In these days of inflamed and extreme political rhetoric, it’s great to know that we can still see some humor in a comic novel whose hero demands fair pay from his employers. And at the end of the season, we see that good things might come our way if we stick up for the weakest and most vulnerable among us.
Fighting for fair pay? Isn't that socialism?
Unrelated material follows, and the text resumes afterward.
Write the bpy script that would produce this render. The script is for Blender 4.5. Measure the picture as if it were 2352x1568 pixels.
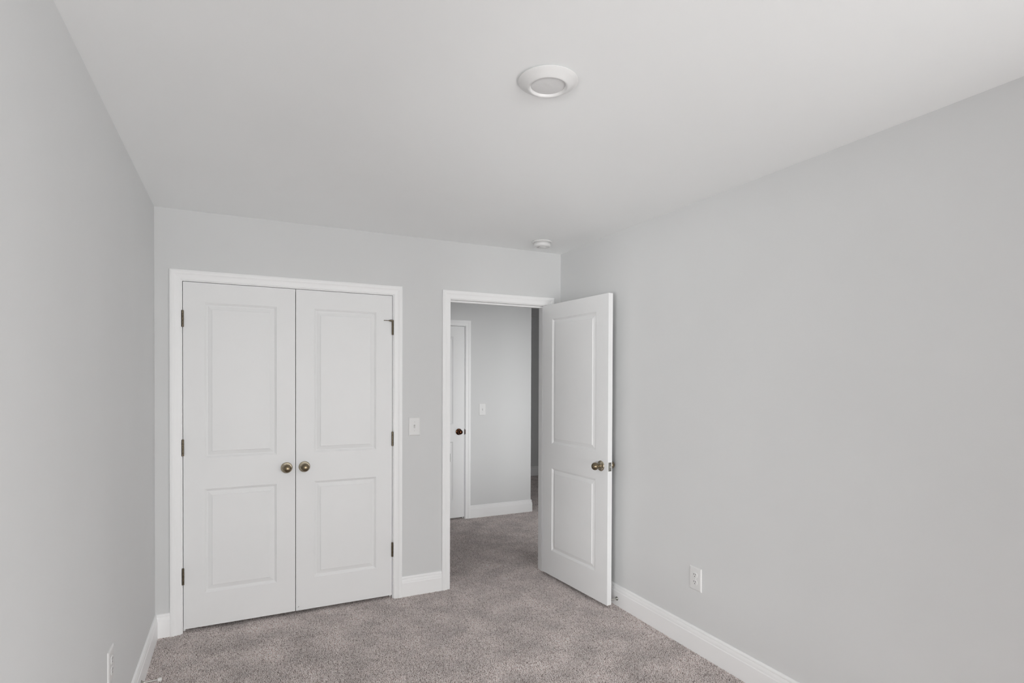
import bpy, bmesh, math, random
from mathutils import Matrix, Vector

for _o in list(bpy.data.objects):
    bpy.data.objects.remove(_o)
C = bpy.context.scene.collection
SC = bpy.context.scene

# ------------------------------------------------------------------ camera
F_PX, YAW, PITCH, ROLL, SHIFT_PX = 1287.32, 0.454631, -0.00976891, 0.00378817, 100.035
CAM = Vector((-2.23756, -3.72996, 1.47313))
fw = Vector((math.sin(YAW) * math.cos(PITCH), math.cos(YAW) * math.cos(PITCH), math.sin(PITCH)))
rt = Vector((math.cos(YAW), -math.sin(YAW), 0))
up = rt.cross(fw)
rt2 = rt * math.cos(ROLL) + up * math.sin(ROLL)
up2 = up * math.cos(ROLL) - rt * math.sin(ROLL)
cd = bpy.data.cameras.new('camera')
cam = bpy.data.objects.new('camera', cd)
C.objects.link(cam)
cd.sensor_fit = 'HORIZONTAL'
cd.sensor_width = 36
cd.lens = F_PX / 2352 * 36
cd.shift_y = SHIFT_PX / 2352
cd.clip_start = 0.02
M = Matrix((rt2, up2, -fw)).transposed().to_4x4()
M.translation = CAM
cam.matrix_world = M
SC.camera = cam

# ------------------------------------------------------------------ world, light, exposure
REAR = -8.5          # wall behind the camera
world = bpy.data.worlds.new('world')
SC.world = world
world.use_nodes = True
world.node_tree.nodes['Background'].inputs[0].default_value = (1, 1, 1, 1)
world.node_tree.nodes['Background'].inputs[1].default_value = 0.2


def area(name, loc, rot, sx, sy, power, col=(1, 1, 1), spread=math.pi):
    d = bpy.data.lights.new(name, 'AREA')
    d.shape = 'RECTANGLE'
    d.size, d.size_y = sx, sy
    d.energy = power
    d.color = col
    d.spread = spread
    o = bpy.data.objects.new(name, d)
    o.location = loc
    o.rotation_euler = rot
    C.objects.link(o)
    return o


WIN = (-2.05, -0.25, 0.06, 1.56)      # low window in the wall behind the camera: x0, x1, z0, z1
FILL_LEFT = (-3.75, -2.55, 0.30, 1.95)     # opening added in the left wall to let fill in: y0, y1, z0, z1
FILL_RIGHT = (-4.55, -3.10, 0.20, 1.40)     # unseen opening added in the right wall for fill: y0, y1, z0, z1
FILL_HALL = (0.12, 0.80, 0.10, 2.10)      # made-up opening in the near hall wall for fill: x0, x1, z0, z1
area('rear_window_daylight', ((WIN[0] + WIN[1]) / 2, REAR - 0.10, (WIN[2] + WIN[3]) / 2),
     (math.radians(90), 0, 0), WIN[1] - WIN[0], WIN[3] - WIN[2], 140)
_s, _d = Vector((-5.7, -5.6, 0.9)), Vector((-0.1, -0.9, 0.9))     # added fill source outside the left opening, aimed at the open door
area('left_fill_light', _s, (_d - _s).to_track_quat('-Z', 'Y').to_euler(), 1.9, 1.4, 195)
area('right_fill_light', (0.06, (FILL_RIGHT[0] + FILL_RIGHT[1]) / 2, (FILL_RIGHT[2] + FILL_RIGHT[3]) / 2), (0, math.radians(90), 0),
     FILL_RIGHT[3] - FILL_RIGHT[2], FILL_RIGHT[1] - FILL_RIGHT[0], 20)  # added fill, brightens the left wall
area('hall_fill_light', ((FILL_HALL[0] + FILL_HALL[1]) / 2, 0.05, (FILL_HALL[2] + FILL_HALL[3]) / 2), (math.radians(90), 0, 0),
     FILL_HALL[1] - FILL_HALL[0], FILL_HALL[3] - FILL_HALL[2], 6.2, spread=math.radians(80))  # added fill for the hall wall, narrowed so the hall floor stays darker
area('hall_lamp', (0.35, 1.05, 2.425), (0, 0, 0), 0.15, 0.15, 0.9, spread=math.radians(165))

SC.view_settings.view_transform = 'Standard'
SC.view_settings.look = 'None'
SC.view_settings.gamma = 1
SC.view_settings.use_curve_mapping = False
SC.view_settings.exposure = -0.02
SC.cycles.max_bounces = 32
SC.cycles.diffuse_bounces = 28
SC.cycles.glossy_bounces = 4
SC.cycles.use_denoising = True
SC.cycles.caustics_reflective = False
SC.cycles.caustics_refractive = False
SC.cycles.sample_clamp_indirect = 8


# ------------------------------------------------------------------ materials
def mat(name, col, rough=0.6, metal=0.0, spec=0.5, noise=0.0, nscale=40, bump=0.0, bscale=300):
    m = bpy.data.materials.new(name)
    m.use_nodes = True
    nt = m.node_tree
    b = nt.nodes['Principled BSDF']
    b.inputs['Base Color'].default_value = (*col, 1)
    b.inputs['Roughness'].default_value = rough
    b.inputs['Metallic'].default_value = metal
    b.inputs['Specular IOR Level'].default_value = spec
    tc = nt.nodes.new('ShaderNodeTexCoord')
    if noise:
        n = nt.nodes.new('ShaderNodeTexNoise')
        n.inputs['Scale'].default_value = nscale
        n.inputs['Detail'].default_value = 4
        nt.links.new(tc.outputs['Object'], n.inputs['Vector'])
        r = nt.nodes.new('ShaderNodeValToRGB')
        lo = [max(0, c * (1 - noise)) for c in col]
        hi = [min(1, c * (1 + noise)) for c in col]
        r.color_ramp.elements[0].color = (*lo, 1)
        r.color_ramp.elements[1].color = (*hi, 1)
        r.color_ramp.elements[0].position = 0.3
        r.color_ramp.elements[1].position = 0.7
        nt.links.new(n.outputs['Fac'], r.inputs['Fac'])
        nt.links.new(r.outputs['Color'], b.inputs['Base Color'])
    if bump:
        n2 = nt.nodes.new('ShaderNodeTexNoise')
        n2.inputs['Scale'].default_value = bscale
        nt.links.new(tc.outputs['Object'], n2.inputs['Vector'])
        bp = nt.nodes.new('ShaderNodeBump')
        bp.inputs['Strength'].default_value = bump
        bp.inputs['Distance'].default_value = 0.001
        nt.links.new(n2.outputs['Fac'], bp.inputs['Height'])
        nt.links.new(bp.outputs['Normal'], b.inputs['Normal'])
    return m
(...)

And what about sticking up for the weak? Is that a liberal value?
What would Ayn Rand do?
(Want to enjoy this baseball yarn? The Mark Harris novel, Bang the Drum Slowly, is in paperback, Kindle and audio versions at Amazon. The 1974 Bang the Drum Slowly movie, starring Robert De Niro, is on DVD. And, remastered for the Criterion Collection set on the Golden Age of Television, the 1956 Paul Newman version of the drama is boxed with "Marty," "No Time for Sergeants" and more.)
Comments
Erskine Fincher
Sun, Aug 26, 2012 : 4:53 a.m.
"Fighting for fair pay? Isn't that socialism?" No. No, it isn't. If you had ever studied Ayn Rand, you might have come across this passage: "The essential characteristic of socialism is the denial of individual property rights; under socialism, the right to property (which is the right of use and disposal) is vested in 'society as a whole,' i.e., in the collective, with production and distribution controlled by the state, i.e., by the government." -- Ayn Rand, The Virtue of Selfishness Refusing to work for less than you believe you're worth is capitalism. It doesn't become socialism until the government steps in and starts coercing people. Whether it's coercing companies on behalf of labor, or labor on behalf of companies, it claims to be acting on behalf of Society, and to hell with individuals and their rights. Is coercing people a liberal value? It didn't used to be. In the 19th Century, being a liberal meant believing in freedom: both social and economic freedom. Somewhere along the way socialists co-opted the liberal label, and corrupted its meaning. If what you desire is a society in which individual rights are violated for the (alleged) Common Good, do not call yourself a liberal.
Tru2Blu76
Fri, Aug 24, 2012 : 4:39 p.m.
Very nicely done - seriously. You have shown the flaw in Ayn Rand's dictum which lauds individualism and the "virtue" of the individual over the "collective." Simple fact which (the otherwise pretty smart) Ayn Rand devalued: Teamwork works and it works better than individual action. Two heads are better than one. And - as she herself complained: it's a shame that an individual is relatively helpless in the face of united action (but it's also well established fact). I sympathize with Ms. Rand because, as a daughter, she was enraged by the inequities wrought by Communist overlords against her father (she was from a Jewish family). But I posit that this early experience caused her to over-react and mistakenly think that all "mobs" are automatically morally evil. Put simply: novel writer Rand went on a life-long grudge vendetta against collective action of any kind. This is not valid thinking even by Rand's standards: it clearly involves a contradiction and Rand advocated "check your premise" when you encounter a contradiction. Wrong premise, Ms. Rand! Lets be clear: you didn't write this essay because of Any Rand - you wrote it because a certain politician likes Ayn Rand. So this is really about the manipulative strategies of politicians - using a "popular among some" philosophy to influence major political / philosophical matters. It's simple: Ayn Rand and right-wing politicians get a lot of press just because she and they are controversial. There is no real controversy: Ayn Rand erred (by her own standards!) in promoting individualism and attacking teamwork and unity. It's easy to see that Paul Ryan also erred - but it's also important to note that he shamelessly uses an erroneous "philosophy" to advance himself.